Het onbedoelde voertuig heeft conform de norm de volgende kenmerken:
  • twee assen met een wielbasis van 3 m;
  • karakteristieke waarde van de aslast is 40 kN en 80 kN;
  • voor elke as twee wielen met een spoorbreedte van 1,3 m;
  • 0,2 m × 0,2 m contactvlak voor elk wiel.
Er behoort verder geen gelijktijdige veranderlijke belasting in rekening te zijn gebracht.
De remkracht behorende bij dit belastingsmodel behoort 60 procent van de verticale belasting te zijn.
Het is mogelijk om in de projectspecificatie een ander onbedoeld voertuig vast te leggen.
Het onbedoelde voertuig is een fors gro­tere belasting voor een langzaamverkeers­brug dan het standaarddienstvoertuig. Het weglaten van een paaltje dat het onbedoelde voertuig tegenhoudt, werkt dus soms kostenverhogend.
Wel is het mogelijk het obstakel voor het onbedoelde voertuig te verplaatsen naar een logischere locatie waar langzamer gefietst wordt, bijvoorbeeld een kruispunt of een toegang tot een gebied.
Er mag ook een andere projectspecificatie voor het onbedoelde voertuig worden vastgelegd.

Horizontale belasting (remkracht)
Voertuigen en personen oefenen niet alleen verticale krachten uit op de brugconstructie maar ook horizontale, onder andere door het remmen van voertuigen. In een enkel geval kan ook centrifugale belasting (bijvoorbeeld als er sprake is van een bocht) een rol spelen. Hoewel de horizontale belasting wel aangrijpt op het brugdek, is deze met name van belang voor opleggingen en ondersteunende con- structies zoals steunpunten, landhoofden en funderingen.

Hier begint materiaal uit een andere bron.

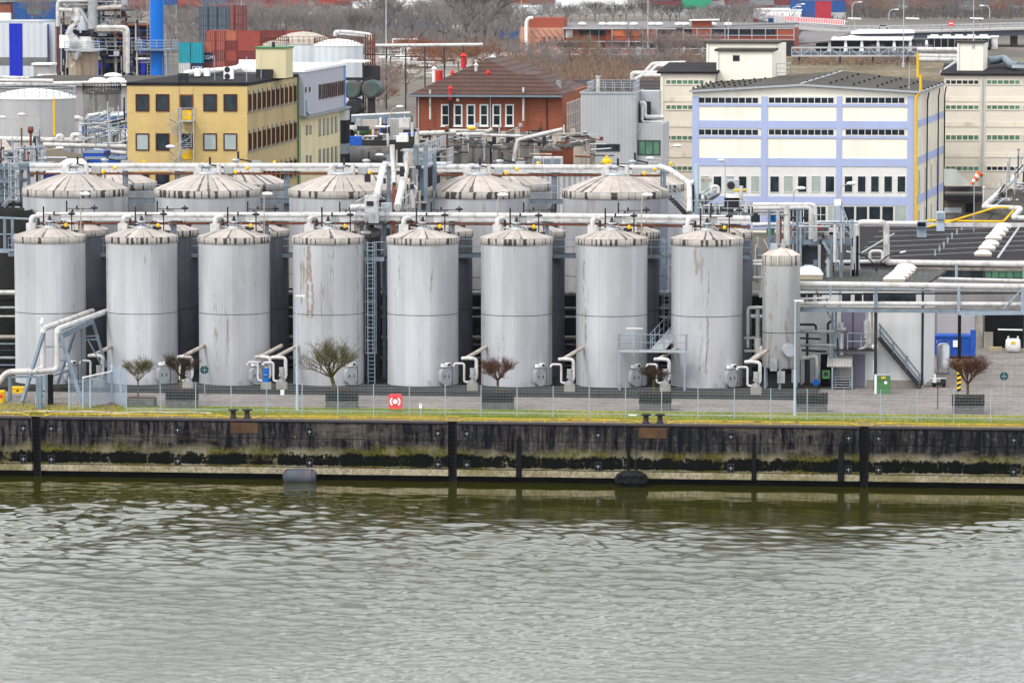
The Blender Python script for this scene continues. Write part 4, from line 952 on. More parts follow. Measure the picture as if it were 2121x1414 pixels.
# caged ladder and bridge tower
r = thing('caged_ladder', 'tall pale blue caged ladder rising between fourth and fifth front tanks', 'ladder', (A(769,800,333.8).x, 333.8, 0))
xl = A(769, 650, 333.8).x; zt = A(769, 500, 333.8).z
b = MB(); b.ladder((xl, 333.8, .3), (xl, 333.8, zt), .50, cage=2.3, r=.045); b.build('ladder', M['steel_light'], r)
tw = thing('bridge_tower', 'steel tower with platforms, boxes and diagonal white ducts between the middle tanks', 'tower', (A(790,460,338).x, 338, 0))
def platform(b, x0, x1, y0, y1, z, h=1.1): b.box(x0, x1, y0, y1, z-.12, z)
xa, xb = A(748, 530, 334.6).x, A(797, 530, 334.6).x; zp = A(770, 533, 334.6).z
b = MB(); b.box(xa, xb, 334.3, 337.5, zp-.1, zp); b.build('ladder_platform', M['steel_dark'], tw)
b = MB(); b.box(xa, xb, 334.15, 334.28, zp-.25, zp+.05); b.build('edge_beam', M['steel_light'], tw)
b = MB(); b.rail([(xa,334.3,zp),(xa+.45,334.3,zp)],1.15,.5,.03); b.rail([(xb-.6,334.3,zp),(xb,334.3,zp),(xb,337.5,zp)],1.15,.8,.03); b.rail([(xa,334.3,zp),(xa,337.5,zp)],1.15,1,.03); b.build('railing', M['steel_light'], tw)
for px in (749, 796, 828, 861, 882):
    Yp = 338 if px < 850 else 345; xx = A(px, 500, Yp).x; b = MB(); b.box(xx-.14, xx+.14, Yp-.14, Yp+.14, 0, A(px, 466 if px < 829 else 300, Yp).z); b.build('column', M['steel_blue'], tw)
for px in (805, 873, 900):
    Yp = 352; xx = A(px, 400, Yp).x; b = MB(); b.box(xx-.14, xx+.14, Yp-.14, Yp+.14, 0, A(px, 320, Yp).z); b.build('column', M['steel_blue'], tw)
def slabpx(px0, px1, py, Y0, Y1, mk, nm, t=.12, rail=True, rh=1.15):
    a, c = A(px0, py, Y0), A(px1, py, Y0); b = MB(); b.box(a.x, c.x, Y0, Y1, a.z-t, a.z); b.build(nm, M[mk], tw)
    if rail: b = MB(); b.rail([(a.x,Y1,a.z),(a.x,Y0,a.z),(c.x,Y0,a.z),(c.x,Y1,a.z)], rh, .8, .03); b.build('railing', M['galv'], tw)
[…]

Voor de horizontale belasting moet de grootste van de volgende waarden worden gebruikt:
  • 10 procent van de totale belastinging in overeenstemming met de gelijkmatig verdeelde belasting;
  • 30 procent van het totale gewicht van het dienstvoertuig, indien van toepassing.
De horizontale belasting moet zijn beschouwd in de lengterichting van de brug, gelijktijdig aangrijpend met de overeenkomstige verticale belasting.